ML - Octave - gradient function for Regularized Logistic Regression

1
votes

I wrote this two code implementations to compute the gradient delta for the regularized logistic regression algorithm, the inputs are a scalar variable n1 that represents a value n+1, a column vector theta of size n+1, a matrix X of size [m x (n+1)], a column vector y of size m and a scalar factor lambda.

The first code computes successfully, the second one outputs a wrong result. I believe these implementation are doing the same thing how can they output different results?

%correct
tmp = zeros(n1, 1);
tmp(2:n1,:) = (lambda / m) * theta(2:n1);
grad = (1 / m) * (X' * (sigmoid(X * theta) - y)) + tmp;

%wrong
grad(1,:) = (1 / m) * (X(:,1)' * (sigmoid(X(:,1) * theta(1,:)) - y));
grad(2:n1,:) = (1 / m) * (X(:,2:n1)' * (sigmoid(X(:,2:n1) * theta(2:n1,:)) - y)) + ((lambda / m) * theta(2:n1));

Where sigmoid(z) returns g as in:

g = zeros(size(z));
g = 1 ./ (1 + exp( -z ));
1
machine-learningoctave

1 Answers

1
votes

The problem lies in matrix multiplication.

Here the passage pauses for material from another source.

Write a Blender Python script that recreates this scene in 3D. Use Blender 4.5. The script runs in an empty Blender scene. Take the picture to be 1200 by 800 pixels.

First suppose, m = 5 and n1 = 5, This means X is a 5*5 matrix and both theta and y is a vector of 5 elements.

Now in the first case the sigmoid function provide a 5*5 matrix and the inverse of X is also 5*5. Since it is a matrix multiplication, 1st row of X' multiply with the 1st column of g which means you need all the g values to calculate the first row of grad.

Now in the second case, for the first row of grad, the sigmoid function also provide a 5*5 matrix but it's different because now X is a 1*5 matrix. This means the matrix multiplication will provide a different output and hence the result is different.

I hope this is clear now.

**previously I was writing my answer assuming that theta and y is row vector, but in you example you have clearly mentioned that you are using column vector. However, still matrix multiplication is the problem. If you have a clear understanding about matrix multiplication, then you will easily understand the problem.

Lets start with the right equation,

( X * theta) - y = m*1 matrix, hence the sigmoid is m*1 matrix.

X' * sigmoid is the main part here, because the other two terms are scalar, X' * sigmoid = m*1 matrix and finally your grad is m*1 matrix.

If you look closely the grad(1,1) is dependent upon X'(1,:) and sigmoid, and you have calculated the sigmoid using all the theta values. So, grad(1,1) is not only depends on theta(1) and you can't simply replace theta with theta(1) what's you are doing in the wrong case.